Sellers of goods and services may enter into different arrangements with respect to indirect taxes. Some contracts clearly require the customer to pay the seller whatever tax is finally paid to the Government; in other words the seller acts as an agent between the Government and the customer. In other cases, the seller charges one all inclusive lump-sum amount for the entire sale contract including taxes.

The seller then pays to the Government whatever taxes are due, shouldering the risks of changes in tax rate or tax legislations. The tax burden on the seller would be the amount paid to the Government less any amount of input credit that is available to him. The tax burden could vary significantly under different scenarios, and this would determine the ultimate profit the seller makes on the lump- sum contract. In such cases, it could be said that the seller acts as a principal with respect to these taxes and hence should present revenue on a gross basis and the indirect tax as an expenditure. This example highlights a quagmire that companies have to face due to conflicting literature. On the one hand the guidance note on VAT requires a net presentation; whereas the guidance note on revised Schedule VI with respect to sales tax and service tax requires an assessment of principal and agent relationship which in this example would translate into a gross presentation.

The end result is that “what is good for the goose is not good for the gander” and absent a uniform principle for presentation of revenue and indirect taxes significant disparity in the disclosures would continue to arise in the future.
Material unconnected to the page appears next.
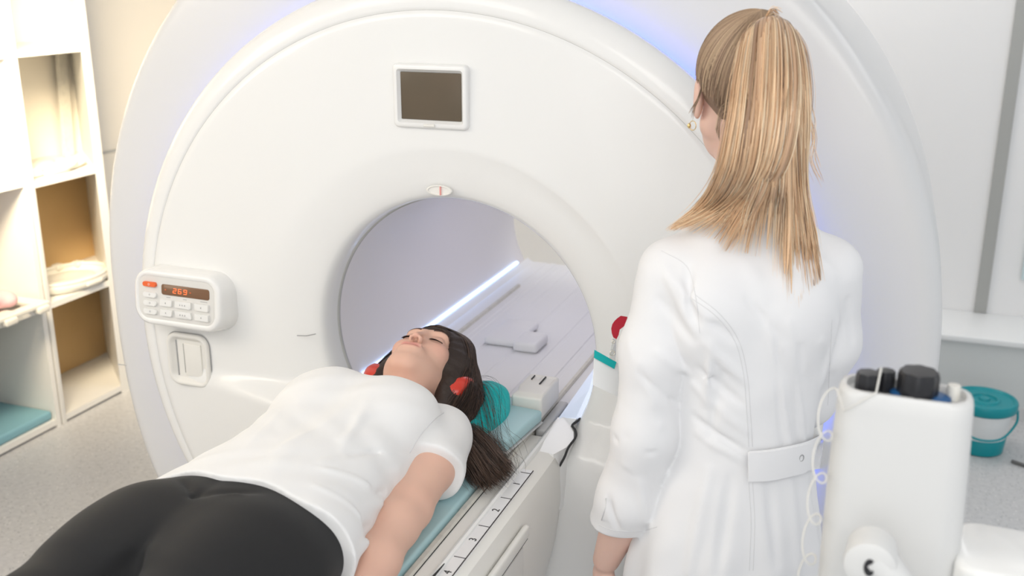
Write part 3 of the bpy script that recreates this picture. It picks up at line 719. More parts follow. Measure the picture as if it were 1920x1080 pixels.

In the author’s view, the ICAI should commission a project to deal comprehensively with the presentation of various indirect taxes paid in India. Whether these taxes are presented gross or net, would depend on the nature of the indirect tax and the contractual arrangements between the seller and the buyer. It may be noted that under International Financial Reporting Standards, the evaluation of gross v. net presentation is done on the basis of principal agent relationship.